* _Supplied records_

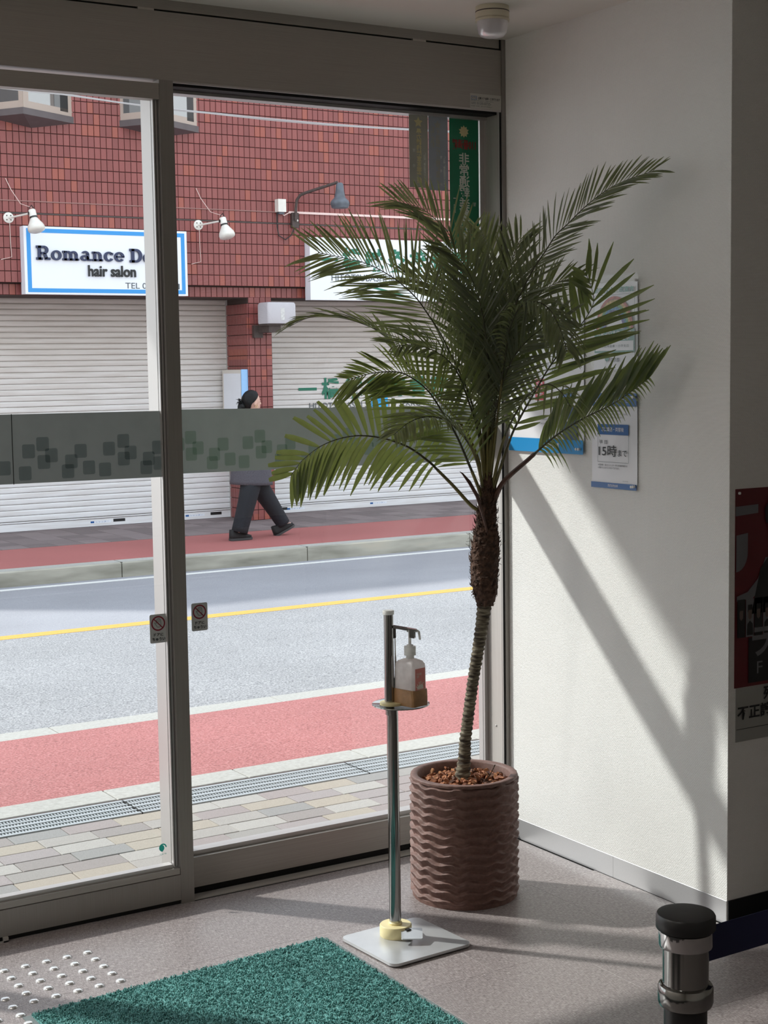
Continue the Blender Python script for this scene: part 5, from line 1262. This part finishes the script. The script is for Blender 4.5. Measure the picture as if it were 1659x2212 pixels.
# ---------------------------------------------------------------- the woman walking past on the far pavement
WX, WY, WZ = 4.475, 10.72, -.203
wo = thing('person', 'woman with dark hair in a bun, grey coat and black trousers, walking right', 'person', (WX, WY, WZ))
def wp_(x, y, z): return (WX+x, WY+y, WZ+z)
bm_ = MB()
def cap(a, b, r0, r1, n=14):
    a, b = Vector(a), Vector(b); d = (b-a).normalized(); L = (b-a).length
    pts = [a-d*r0*.9, a-d*r0*.5, a, a.lerp(b, .5), b, b+d*r1*.5, b+d*r1*.9]; rad = [r0*.43, r0*.86, r0, (r0+r1)/2, r1, r1*.86, r1*.43]
    bm_.tube([Vector(wp_(*p)) for p in pts], rad, n)
def blob(c, rx, ry, rz, tilt=0., n=18):
    rs = []
    for k in range(1, 12):
        ph = pi*k/12; z = -cos(ph)*rz; q = sin(ph); ring = []
        for i in range(n):
            a = 2*pi*i/n; x, y = rx*q*cos(a), ry*q*sin(a); ring.append(wp_(c[0]+x*cos(tilt)-z*sin(tilt)*1, c[1]+y, c[2]+z*cos(tilt)+x*sin(tilt)))
        rs.append(ring)
    bm_.rings(rs)
HC = (.000, .0, 1.475)
blob((HC[0]-.004, 0, HC[2]+.012), .094, .074, .098); blob((HC[0]+.036, 0, HC[2]-.035), .055, .056, .078); blob((HC[0]+.050, 0, HC[2]-.088), .030, .032, .022)
blob((HC[0]+.060, -.0, HC[2]+.012), .030, .05, .035)
cap((HC[0]+.088, 0, HC[2]+.002), (HC[0]+.102, 0, HC[2]-.026), .0085, .0115, 10)                       # nose
blob((HC[0]+.086, 0, HC[2]-.052), .0115, .020, .0065); blob((HC[0]+.084, 0, HC[2]-.066), .012, .018, .007)   # lips
for s_ in (-1, 1): blob((HC[0]+.078, s_*.028, HC[2]+.002), .010, .014, .009); blob((HC[0]+.004, s_*.074, HC[2]-.020), .018, .008, .030)
cap((-.012, 0, 1.33), (.006, 0, 1.41), .048, .045)                                                    # neck
cap((-.015, -.12, 1.275), (-.015, .12, 1.275), .058, .058); cap((-.015, 0, 1.25), (-.02, 0, .95), .125, .110); cap((-.02, -.06, .82), (-.02, .06, .82), .115, .115)
for s_, e1_, h1 in ((-1, (-.12, 1.05), (-.02, .90)), (1, (.03, 1.02), (-.14, .84))):
    S_ = (-.015, s_*.165, 1.26); E_ = (e1_[0], s_*.205, e1_[1]); Hh = (h1[0], s_*.20, h1[1])
    cap(S_, E_, .045, .036); cap(E_, Hh, .036, .024); P_ = (Hh[0]+.012, Hh[1], Hh[2]-.05); cap(Hh, P_, .028, .026)
    for k in range(4): cap((P_[0]-.020+.014*k, P_[1], P_[2]-.012), (P_[0]-.020+.015*k+.004, P_[1]-s_*.012, P_[2]-.060-.008*(k in (1, 2))), .0085, .0065, 8)
    cap((P_[0]+.02, P_[1]-s_*.005, P_[2]+.012), (P_[0]+.045, P_[1]-s_*.015, P_[2]-.030), .010, .0075, 8)
legs = (((-.02, -.075, .80), (-.10, -.085, .45), (-.245, -.085, .10), -1), ((-.02, .075, .80), (.18, .085, .455), (.345, .085, .125), 1))
for H_, K_, A_, s_ in legs: cap(H_, K_, .082, .055); cap(K_, A_, .055, .036)
cap((-.25, -.085, .055), (-.13, -.085, .035), .034, .026); cap((.36, .085, .07), (.475, .085, .11), .034, .026)
body = bm_.build('body', SKIN, None)
rm = body.modifiers.new('union', 'REMESH'); rm.mode = 'VOXEL'; rm.voxel_size = .0065; sm_ = body.modifiers.new('soft', 'SMOOTH'); sm_.iterations = 4; sm_.factor = .5
me = bpy.data.meshes.new_from_object(body.evaluated_get(bpy.context.evaluated_depsgraph_get())); bpy.data.objects.remove(body)
me.polygons.foreach_set('use_smooth', [True]*len(me.polygons)); body = link('body', me, wo)
# eyes, brow, ear ring
for s_ in (-1, 1):
    MB().obb(wp_(HC[0]+.084, s_*.030, HC[2]+.022), (.004, 0, .001), (0, .013, 0), (0, 0, .0022)).build('eyebrow', HAIR, wo); MB().obb(wp_(HC[0]+.086, s_*.029, HC[2]+.003), (.003, 0, 0), (0, .010, 0), (0, 0, .0025)).build('eye', HAIR, wo)
MB().tube([wp_(.012+.012*cos(R(a)), -.084, 1.425+.014*sin(R(a))) for a in range(0, 361, 30)], .0022, 6, False).build('earring', plain('gold', (.75, .55, .28), .25, 1), wo, smooth=True)
# hair: cap of hair swept back into a loose low bun
h_ = MB(); rs = []
for k in range(0, 15):
    ph = pi*(.02+.80*k/14); ring = []
    for i in range(28):
        a = 2*pi*i/28; rx, ry, rz = .112, .086, .114
        x, y, z = rx*sin(ph)*cos(a), ry*sin(ph)*sin(a), rz*cos(ph)
        lim = .058 if z > .055 else (.010+.048*(z/.055) if z > 0 else .010+z*1.5)                     # hairline: the face stays free
        edge = max(-.050, lim)
        if x > edge: x = edge+(x-edge)*.12
        if z < -.05 and x < 0: x = x*.98
        r_ = .0022*sin(i*5+k)
        ring.append(wp_(HC[0]-.008+x+r_, y+r_*.6, HC[2]+.012+z))
    rs.append(ring)
h_.rings(rs); hair = h_.build('hair', HAIR, wo, smooth='all')
bn = MB(); rr = random.Random(2)
for c, q in (((-.125, 0, 1.425), .040), ((-.142, -.006, 1.405), .030), ((-.12, .01, 1.45), .030)):
    rs = []
    for k in range(1, 9):
        ph = pi*k/9; rs.append([wp_(c[0]+q*1.1*sin(ph)*cos(2*pi*i/14), c[1]+q*sin(ph)*sin(2*pi*i/14), c[2]+q*cos(ph)) for i in range(14)])
    bn.rings(rs)
for k in range(16):
    a = rr.uniform(1.6, 3.2); L = rr.uniform(.03, .06); y = rr.uniform(-.025, .025)
    bn.tube([wp_(-.13, y, 1.46), wp_(-.13+L*.6*cos(a), y, 1.46+L*.6*sin(a)+.012), wp_(-.13+L*cos(a+.3), y*1.5, 1.46+L*sin(a+.3)+.006)], [.005, .0045, .001], 5)
bn.build('hair_bun', HAIR, hair, smooth='all')
def loft(name, secs, mt, n=28, wob=.004, seed=1, smooth='all', caps=True):
    rr = random.Random(seed); rs = []
    for (cx, cy, cz, rx, ry, tx) in secs:
        rs.append([wp_(cx+rx*cos(2*pi*i/n)+wob*sin(i*3+cz*25+seed), cy+ry*sin(2*pi*i/n)+wob*cos(i*2.3+cz*31), cz+tx*cos(2*pi*i/n)) for i in range(n)])
    return MB().rings(rs, caps).build(name, mt, wo, smooth=smooth)
loft('coat', [(-.03, 0, .585, .238, .205, -.012), (-.03, 0, .62, .236, .205, -.012), (-.028, 0, .72, .222, .205, 0), (-.025, 0, .86, .200, .200, 0), (-.022, 0, 1.0, .180, .195, 0), (-.02, 0, 1.15, .160, .205, 0), (-.015, 0, 1.26, .130, .205, 0), (-.014, 0, 1.315, .085, .150, 0), (-.008, 0, 1.345, .062, .075, 0), (.0, 0, 1.365, .058, .060, 0)], COAT)
for s_, el, ha in ((-1, (-.12, 1.05), (-.03, .91)), (1, (.03, 1.02), (-.13, .86))):
    MB().tube([wp_(-.015, s_*.150, 1.285), wp_(-.02, s_*.19, 1.22), wp_(el[0], s_*.225, el[1]), wp_(ha[0], s_*.21, ha[1])], [.060, .070, .064, .052], 16).build('coat_sleeve', COAT, wo, smooth='all')
tr_ = MB()
def tb(pts, rad, name):
    MB().tube([wp_(*p) for p in pts], rad, 20, flat=.9).build(name, TROU, wo, smooth='all')
tb([(-.055, -.05, .74), (-.065, -.07, .66), (-.085, -.082, .56), (-.125, -.085, .42), (-.175, -.085, .26), (-.215, -.085, .13), (-.228, -.085, .085)], [.09, .112, .120, .108, .100, .097, .096], 'trouser_leg')
tb([(.02, .05, .74), (.05, .06, .66), (.10, .08, .56), (.20, .085, .42), (.30, .085, .27), (.375, .085, .155), (.395, .085, .125)], [.09, .110, .118, .105, .092, .085, .083], 'trouser_leg')
def shoe(hx, hz, ang, y):
    d = Vector((cos(ang), 0, sin(ang))); u_ = Vector((-sin(ang), 0, cos(ang)))
    def sec(z_, sc, name, mt, zz):
        prof = [(-.045, .030), (-.02, .040), (.05, .040), (.12, .043), (.165, .040), (.20, .026), (.212, .010)]
        rs = []
        for t_, hh in zz:
            ring = []
            for q, w_ in prof: 
                p = Vector((hx, 0, hz))+d*(q*sc)+u_*(t_+ (0 if hh == 0 else hh*max(0, 1-abs(q-.0)/.17)));  ring.append(wp_(p.x, y-w_*sc, p.z))
            for q, w_ in reversed(prof):
                p = Vector((hx, 0, hz))+d*(q*sc)+u_*(t_+ (0 if hh == 0 else hh*max(0, 1-abs(q-.0)/.17)));  ring.append(wp_(p.x, y+w_*sc, p.z))
            rs.append(ring)
        return MB().rings(rs).build(name, mt, wo, smooth=50)
    s_ = sec(0, 1.03, 'shoe_sole', SOLE, ((0, 0), (.024, 0)))
    m = MB(); prof = [(-.045, .026), (-.02, .038), (.05, .038), (.12, .041), (.165, .037), (.195, .024), (.208, .008)]; rs = []
    for t_, k in ((.022, 1), (.045, .96), (.060, .75)):
        ring = []
        for sgn in (-1, 1):
            for q, w_ in (prof if sgn < 0 else reversed(prof)):
                hh = t_+(.045*(k < .9)+.012*(k < 1))*max(0, 1-max(0, q)/.14); p = Vector((hx, 0, hz))+d*(q if k > .9 else min(q, .17)*.95)+u_*hh; ring.append(wp_(p.x, y+sgn*w_*k, p.z))
        rs.append(ring)
    m.rings(rs).build('shoe', SHOE, wo, smooth='all')
shoe(-.295, .003, 0, -.085); shoe(.335, .006, R(24), .085)
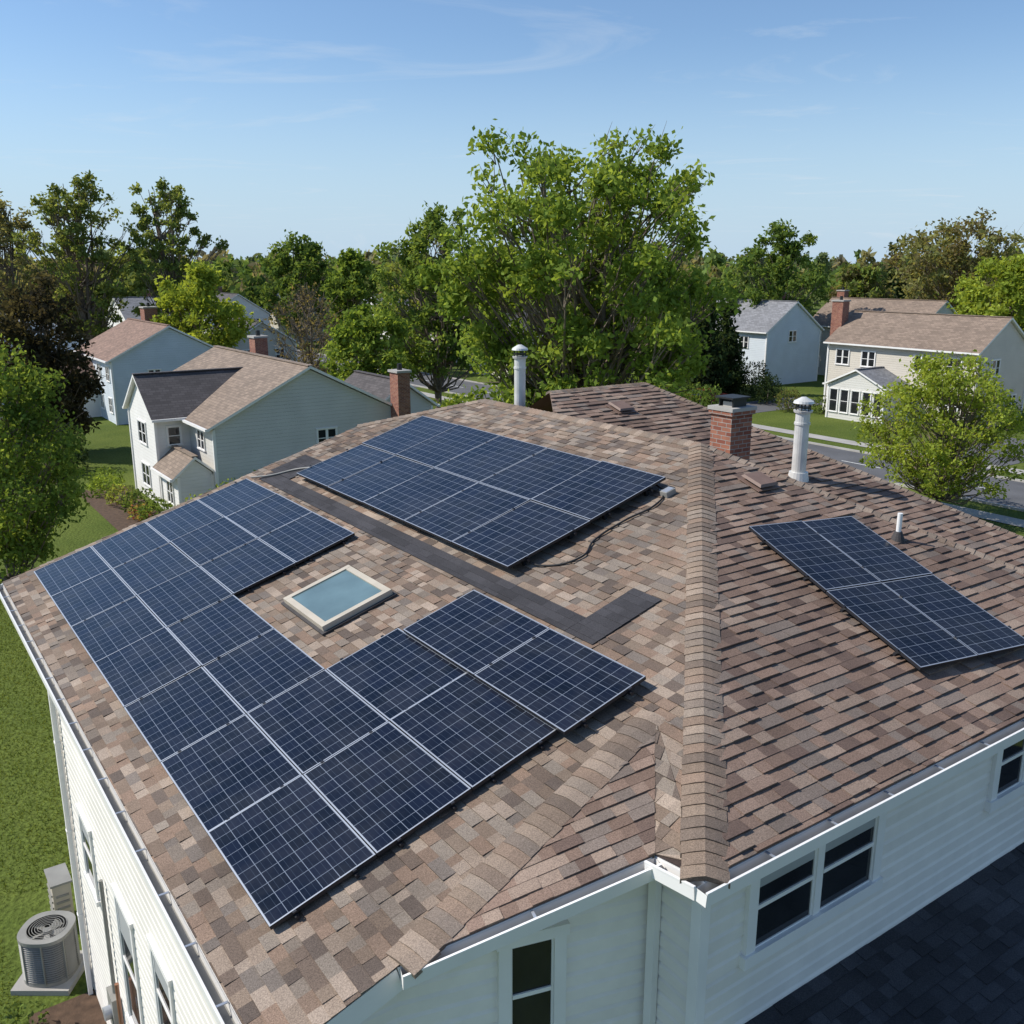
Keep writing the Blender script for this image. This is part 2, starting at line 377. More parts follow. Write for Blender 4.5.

* _Work instructions_
Gather all lines with the string "This" from the data.

* _Problem solution_
Continue the Blender Python script for this scene: part 5, from line 1262. This part finishes the script. The script is for Blender 4.5. Measure the picture as if it were 1659x2212 pixels.
Keep writing the Blender script for this image. This is part 2, starting at line 377. More parts follow. Write for Blender 4.5.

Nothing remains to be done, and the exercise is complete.